In an interview in 1985, one year before her death, De Beauvoir says herself about the refusal to call herself a philosopher:

“I’m not a philosopher in the sense that I’m not the creator of system, I’m still a philosopher in the sense that I’ve studied a lot of philosophy, I have a degree in philosophy, I’ve taught philosophy, I’m infused with philosophy, and when I put philosophy into my books it’s because that’s a way for me to view the world and I can’t allow them to eliminate that way of viewing the world.” (Simons 1989, 20; via Kirkpatrick 2019, 392)

Why could nobody see De Beauvoir as an intellectual interlocutor to Sartre? My suspicion is it’s because she did not present herself (enough) as an independent thinker when (re)writing her life. Had De Beauvoir consistently presented herself as a philosopher standing on the same level as Sartre, she would have gone into the records under that name. Sure, there would have been even more criticism because she dared, as a woman, to be so bold. A tantalizing thought is that she probably didn’t feel at liberty to be bold, precisely because she was a woman in twentieth-century Paris.

An interview from 1959 with Simone de Beauvoir where she discusses ideas from The Second Sex.

Heroes can’t be heroes if they don’t know how to make others forget their less favourable qualities.

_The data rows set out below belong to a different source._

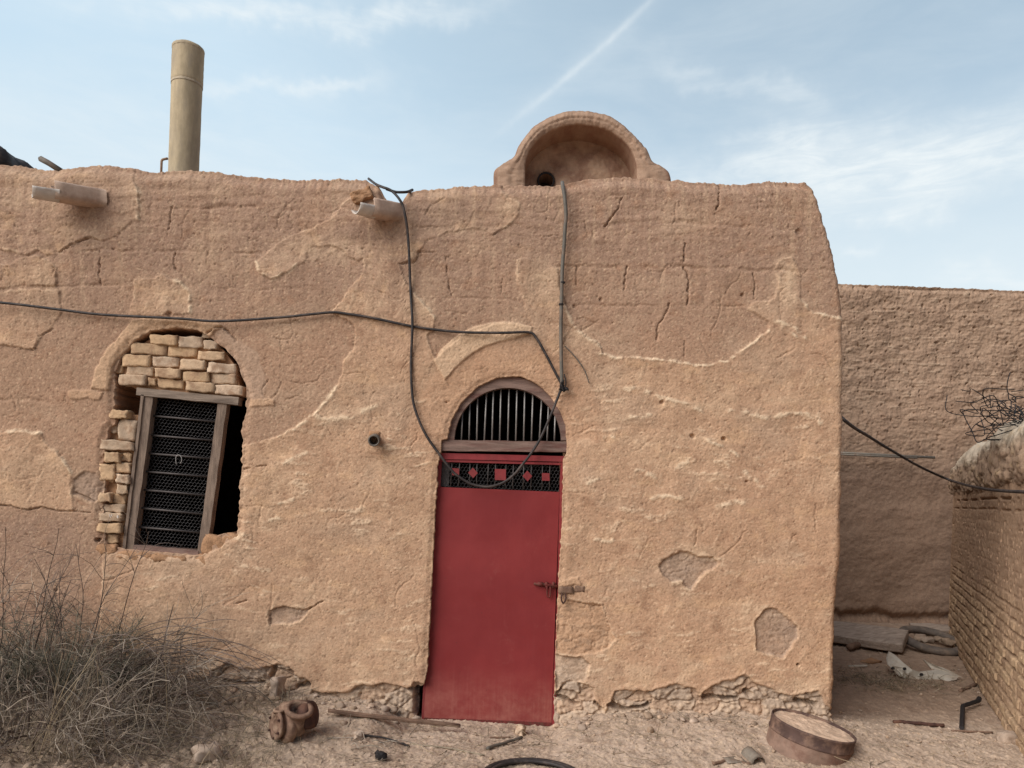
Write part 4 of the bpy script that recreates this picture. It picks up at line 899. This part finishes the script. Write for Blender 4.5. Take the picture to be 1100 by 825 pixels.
# ------------------------------------------------------------------ brick boundary wall on the right
A0 = np.array([2.328, -2.8]); A1 = np.array([5.50, 3.95]); LB = np.linalg.norm(A1 - A0); dB = (A1 - A0) / LB; nB = np.array([-dB[1], dB[0]])   # faces the alley
HB = 1.845
bw = empty('brick_wall', (A0[0], A0[1], 0), 'low brown brick wall with a bulging straw mud capping on the right of the alley', 'wall')
def make_brick_wall():
    us = np.concatenate([np.linspace(0, 1.7, 60, endpoint=False), np.linspace(1.7, LB, 760)]); vs = np.linspace(-.15, HB + .05, 330)
    U, Vv = np.meshgrid(us, vs, indexing='ij')
    wu = U + .010 * fbm(U * 5, Vv * 5, 3, 120); wv = Vv + .007 * fbm(U * 3, Vv * 5, 3, 121) + .008 * perlin(U * .8, Vv * 0, 122)
    ch = .086; row = np.floor(wv / ch); fv = wv / ch - row; off = (row % 2) * .5 + .13 * np.sin(row * 2.3); uu = wu / .235 + off; cb = np.floor(uu); fu = uu - cb
    jv = sm(.20, .06, np.minimum(fv, 1 - fv)); ju = sm(.07, .02, np.minimum(fu, 1 - fu)); joint = np.maximum(jv, ju)
    hsh = _perm[(_perm[(cb.astype(np.int64)) & 255] + row.astype(np.int64)) & 255] / 255.
    smear = sm(.6, 1.15, Vv + .25 * fbm(U * 1.3, Vv * 1.8, 3, 123)); smear = np.clip(smear, 0, .93)
    nf = fbm(U * 16, Vv * 16, 4, 124); nm = fbm(U * 4, Vv * 5, 4, 125)
    h = -.036 * joint * (1 - smear) * sm(-.45, .25, nm + .4 * fbm(U * 7, Vv * 7, 3, 128)) + (1 - smear) * .012 * (hsh - .5) + .007 * nf + .012 * nm
    for (v0, dp) in ((HB - .10, .03), (HB - .19, .02)): h -= dp * np.exp(-((wv - v0) / .010) ** 2) * sm(-.3, .2, fbm(U * 3, Vv * 3, 2, 126))
    pit = sm(.5, .7, perlin(U * 22, Vv * 20, 127)); h -= (.012 + .02 * smear) * pit
    base = np.array(srgb(172, 143, 116)[:3]); c2 = np.array(srgb(188, 160, 128)[:3]); c3 = np.array(srgb(134, 108, 90)[:3]); mud = np.array(srgb(164, 135, 111)[:3])
    C = base + (c2 - base) * hsh[..., None]; C = C + (c3 - C) * (.5 * joint)[..., None]; C = C + (mud - C) * smear[..., None]; C = C + (c3 - C) * (.4 * sm(0, .5, nm))[..., None]
    P = np.stack([A0[0] + dB[0] * U + nB[0] * h, A0[1] + dB[1] * U + nB[1] * h, Vv], -1)
    thk = .42
    end = []; 
    f = gridfaces(820, 330)
    # back face and far end as simple sheets
    q0 = A0 - nB * thk; q1 = A1 - nB * thk
    Vb = np.array([(q0[0], q0[1], -.15), (q1[0], q1[1], -.15), (q1[0], q1[1], HB + .05), (q0[0], q0[1], HB + .05), (A0[0], A0[1], -.15), (A0[0], A0[1], HB + .05), (A1[0], A1[1], -.15), (A1[0], A1[1], HB + .05)])
    n0 = P.size // 3
    fb = np.array([(0, 1, 2, 3), (4, 0, 3, 5), (1, 6, 7, 2)]) + n0
    npmesh('brickwork', np.concatenate([P.reshape(-1, 3), Vb]), np.concatenate([f, fb]), M['mud'], bw, np.concatenate([C.reshape(-1, 3), np.repeat(base[None], 8, 0)]))
    # mud capping
    us = np.linspace(-.0, LB + .12, 520); prof = [(-.02, -.05), (.015, -.02), (.035, .03), (.04, .09), (.035, .16), (.03, .22), (.01, .28), (-.04, .33), (-.10, .365), (-.2, .40), (-.3, .41), (-.40, .38), (-.46, .32), (-.47, .2), (-.46, 0), (-.44, -.06)]; pr = spline([(a, b, 0) for a, b in prof], 5)[:, :2]; k = len(pr); kk = np.arange(k)
    U, K = np.meshgrid(us, kk, indexing='ij')
    ox = pr[K, 0]; oz = pr[K, 1]; cum = K * .022
    n1 = fbm(U * 2.2, cum * 2.2, 4, 130); n2 = fbm(U * 7, cum * 7, 4, 131, .55); n3 = perlin(U * 40, cum * 45, 132)
    heap = .09 * np.exp(-((U - 4.17) / .9) ** 2) + .05 * np.sin(U * 3.1) * .5
    oz2 = 1.15 * oz * (1 + heap * 1.6 + .25 * n1) ; ck = worley(U * 9, cum * 7, 6); rough = .035 * n2 + .007 * n3 + .03 * n1 + .03 * (ck[2] - .5) * sm(.3, .22, oz) - .02 * sm(.12, .0, ck[1] - ck[0]) * sm(.3, .2, oz)
    gx_ = np.gradient(pr[:, 0]); gz_ = np.gradient(pr[:, 1]); gl = np.hypot(gx_, gz_); nx_ = (gz_ / gl)[K]; nz_ = (-gx_ / gl)[K]
    dents = sm(.35, .6, fbm(U * 5, cum * 6, 3, 133)) * sm(.15, .02, oz); rough = rough - .07 * dents
    fade = sm(LB + .12, LB - .15, U)
    ox = (ox + nx_ * rough) * 1.0; oz2 = (oz2 + nz_ * rough) * (.82 + .18 * fade)
    P = np.stack([A0[0] + dB[0] * U + nB[0] * ox, A0[1] + dB[1] * U + nB[1] * ox, HB + .04 + oz2], -1)
    brown = np.array(srgb(150, 126, 106)[:3]); pale = np.array(srgb(180, 166, 147)[:3]); straw = np.array(srgb(182, 156, 122)[:3])
    t = sm(.17, .30, oz + .06 * n2); C = brown + (pale - brown) * t[..., None]; C = C + (straw - C) * (.5 * sm(.1, .5, n2))[..., None]
    # close both ends of the capping
    ends = []; Pv = P.reshape(-1, 3); Cv = C.reshape(-1, 3); tr = []
    for e, fl in ((0, 1), (519, 0)):
        cen = P[e].mean(0) - np.array([dB[0], dB[1], 0]) * (.08 if fl else -.08); ci = len(Pv); Pv = np.vstack([Pv, cen]); Cv = np.vstack([Cv, brown])
        for j in range(k): a_, b_ = e * k + j, e * k + (j + 1) % k; tr.append((ci, a_, b_) if fl else (ci, b_, a_))
    npmesh('mud_capping', Pv, gridfaces(520, k)[:, ::-1], M['mud'], bw, Cv, True, tr)
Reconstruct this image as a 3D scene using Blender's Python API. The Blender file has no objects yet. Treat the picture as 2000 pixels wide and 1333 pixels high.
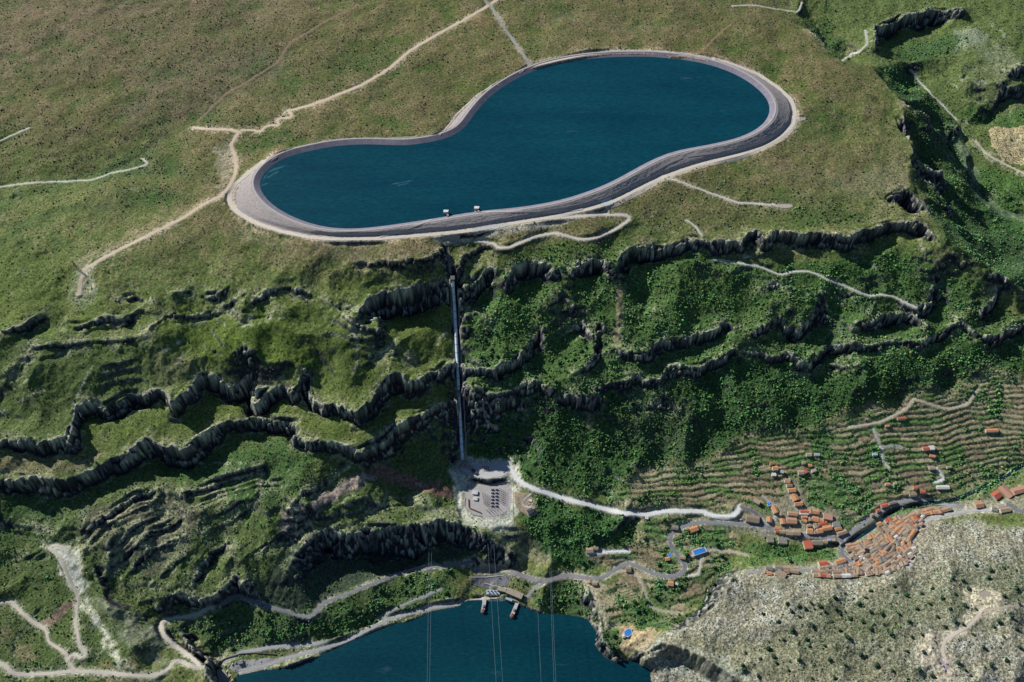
import bpy, math, random
import numpy as np
random.seed(7); RNG = np.random.default_rng(7)
scene = bpy.context.scene
COL = scene.collection

# ------------------------------------------------------------------ camera
CAM_H = 2830.0; PITCH = math.radians(52.0); FPX = 1732.05
cam_d = bpy.data.cameras.new("camera"); cam = bpy.data.objects.new("camera", cam_d); COL.objects.link(cam)
cam.location = (0, 0, CAM_H); cam.rotation_euler = (math.pi/2 - PITCH, 0, 0)
cam_d.sensor_fit = 'HORIZONTAL'; cam_d.angle = math.radians(60.0); cam_d.clip_start = 10; cam_d.clip_end = 60000
scene.camera = cam
CP, SP = math.cos(PITCH), math.sin(PITCH)

def ray(px, py):
    a = (np.asarray(px, float) - 1000.0)/FPX; b = (666.5 - np.asarray(py, float))/FPX
    return a, CP + b*SP, -SP + b*CP
def at_z(px, py, z):
    """survey point: where the sight line through a photo point meets elevation z"""
    dx, dy, dz = ray(px, py); t = (np.asarray(z, float) - CAM_H)/dz
    return dx*t, dy*t
def P(s):
    return [tuple(float(v) for v in q.split(',')) for q in s.split()]

# ------------------------------------------------------------------ terrain grid
CELL = 3.0
X0, X1, Y0, Y1 = -2300.0, 2300.0, 560.0, 3750.0
NX = int((X1-X0)/CELL)+1; NY = int((Y1-Y0)/CELL)+1
xs = X0 + np.arange(NX)*CELL; ys = Y0 + np.arange(NY)*CELL

def spectral(beta, lo, hi, seed, nx=NX, ny=NY, cell=CELL):
    """noise with power law spectrum between wavelengths lo..hi metres, unit deviation"""
    r = np.random.default_rng(seed)
    f = np.fft.rfft2(r.standard_normal((ny, nx)))
    ky = np.fft.fftfreq(ny, cell)[:, None]; kx = np.fft.rfftfreq(nx, cell)[None, :]
    k = np.sqrt(kx*kx + ky*ky); k[0, 0] = 1e-9
    a = k**(-beta); a[(k < 1.0/hi) | (k > 1.0/lo)] = 0
    n = np.fft.irfft2(f*a, s=(ny, nx))
    return (n/n.std()).astype(np.float32)
def bil(A, x, y):
    fx = np.clip((np.asarray(x, float)-X0)/CELL, 0, NX-1.001); fy = np.clip((np.asarray(y, float)-Y0)/CELL, 0, NY-1.001)
    i = fx.astype(int); j = fy.astype(int); u = fx-i; v = fy-j
    return A[j, i]*(1-u)*(1-v) + A[j, i+1]*u*(1-v) + A[j+1, i]*(1-u)*v + A[j+1, i+1]*u*v

LX, LY, LZ = [], [], []          # breakline samples
PX_, PY_, PZ_ = [], [], []       # spot heights
def dens(x, y, z, step=1.5):
    x = np.asarray(x, float); y = np.asarray(y, float); z = np.asarray(z, float)
    s = np.r_[0, np.cumsum(np.hypot(np.diff(x), np.diff(y)))]
    n = max(2, int(s[-1]/step)+1); q = np.linspace(0, s[-1], n)
    return np.interp(q, s, x), np.interp(q, s, y), np.interp(q, s, z), q
def noise1(q, seed, wl, amp):
    r = np.random.default_rng(seed); out = np.zeros_like(q)
    while wl > 4:
        n = int(q[-1]/wl)+3; out += np.interp(q/wl, np.arange(n), r.uniform(-1, 1, n))*amp; wl /= 2.1; amp *= 0.52
    return out
def zl(pts, z):
    if np.isscalar(z): return np.full(len(pts), float(z))
    z = np.asarray(z, float)
    return z if len(z) == len(pts) else np.interp(np.linspace(0, 1, len(pts)), np.linspace(0, 1, len(z)), z)
def line(s, z):
    p = P(s); z = zl(p, z); x, y = at_z([a for a, b in p], [b for a, b in p], z)
    x, y, zz, q = dens(x, y, z); LX.append(x); LY.append(y); LZ.append(zz)
CLIFFS = []
def cliff(s, z, drop, off=9, jit=7):
    """breakline pair: rim at z, foot `drop` lower on the right-hand side of the walk"""
    p = P(s); z = zl(p, z); x, y = at_z([a for a, b in p], [b for a, b in p], z)
    x, y, zz, q = dens(x, y, z)
    ks = 9
    xs_ = np.convolve(np.pad(x, ks, 'edge'), np.ones(2*ks+1)/(2*ks+1), 'valid'); ys_ = np.convolve(np.pad(y, ks, 'edge'), np.ones(2*ks+1)/(2*ks+1), 'valid')
    tx = np.gradient(xs_); ty = np.gradient(ys_); L = np.hypot(tx, ty)+1e-6; nx, ny = ty/L, -tx/L
    sd = int(abs(p[0][0]*13+p[0][1]*7+len(p)))
    j = noise1(q, sd, 60, jit); x = x+nx*j; y = y+ny*j
    e = np.clip(np.minimum(q, q[-1]-q)/35.0, 0.12, 1)
    d = (np.interp(np.linspace(0, 1, len(q)), np.linspace(0, 1, len(np.atleast_1d(drop))), np.atleast_1d(drop)))*e*np.clip(1+noise1(q, sd+5, 110, .34), .25, 1.7)
    LX.append(x); LY.append(y); LZ.append(zz); CLIFFS.append((x, y, float(np.max(np.atleast_1d(drop)))))
    o = off*(.5+.5*e)*np.clip(1+noise1(q, sd+9, 70, .4), .55, 2.2)
    if not (np.max(np.atleast_1d(drop)) >= 30 and off < 30): LX.append(x+nx*o); LY.append(y+ny*o); LZ.append(zz-d)
    if np.max(np.atleast_1d(drop)) >= 30 and off < 30:
        f = np.clip(.5+noise1(q, sd+21, 90, .35), .15, .9); lw = np.clip(2.5+noise1(q, sd+23, 70, 6), .6, 10)
        LX.append(x+nx*o*.35); LY.append(y+ny*o*.35); LZ.append(zz-d*f)
        LX.append(x+nx*(o*.35+lw)); LY.append(y+ny*(o*.35+lw)); LZ.append(zz-d*f-1.5)
        LX.append(x+nx*(o+lw)); LY.append(y+ny*(o+lw)); LZ.append(zz-d)
def spot(s):
    for q in s.split():
        a, b, z = (float(v) for v in q.split(','))
        x, y = at_z(a, b, z); PX_.append(float(x)); PY_.append(float(y)); PZ_.append(z)

# ---- plateau and reservoir
WATER_UP = 836.0; CREST = 845.0; WATER_LO = 330.0
shore_up = P("503,362 510,345 527,325 560,306 600,296 650,286 700,282 750,283 790,285 830,280 865,273 893,262 910,248 920,232 935,212 955,190 985,168 1020,148 1060,132 1100,122 1150,115 1210,111 1270,111 1330,116 1380,125 1420,138 1455,155 1482,175 1500,195 1505,213 1500,232 1485,248 1462,262 1430,273 1395,281 1355,288 1320,295 1290,305 1255,322 1220,342 1185,360 1150,374 1100,390 1050,400 1000,407 950,411 900,418 850,427 790,436 740,443 700,447 660,447 620,441 580,428 545,410 520,390")
def smooth_closed(x, y, n, k=4):
    x = np.asarray(x, float); y = np.asarray(y, float)
    x2 = np.r_[x, x[0]]; y2 = np.r_[y, y[0]]; s = np.r_[0, np.cumsum(np.hypot(np.diff(x2), np.diff(y2)))]
    q = np.linspace(0, s[-1], n, endpoint=False); a = np.interp(q, s, x2); b = np.interp(q, s, y2)
    w = np.hanning(2*k+3)[1:-1]; w /= w.sum()
    f = lambda v: np.convolve(np.r_[v[-k:], v, v[:k]], w, 'valid')
    return f(a), f(b)
_sx, _sy = at_z([a for a, b in shore_up], [b for a, b in shore_up], WATER_UP)
NSH = 600
SHX, SHY = smooth_closed(_sx, _sy, NSH, 10)
_tx = np.roll(SHX, -1)-np.roll(SHX, 1); _ty = np.roll(SHY, -1)-np.roll(SHY, 1); _l = np.hypot(_tx, _ty)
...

If you had the unfavourable quality of being a woman in the twentieth century, however, probably all you could do is bust through some doors and not be too loud about it.

One comfort: although the autobiographies don’t give us the full picture, the knowledge they provide about De Beauvoir’s life did place her unconditionally on the world's intellectual map of the leading ladies, with or without the epithet of great thinker.

Notes

[1] Kirkpatrick 2019: 383.

[2] ibid., 22.

[3] ibid., 233.

References

Hughes-Hallett, L. (2004). Heroes. Saviours, Traitors and Superman, Fourth Estate: London.

Kirkpatrick, K. (2019). Becoming Beauvoir. A Life, Bloomsbury Academic: London/New York.

Simons, M.A. & Todd, J.M. (transcr. and transl.) (1989), 'Two Interviews with Simone de Beauvoir', Hypatia 3.3, 11–27.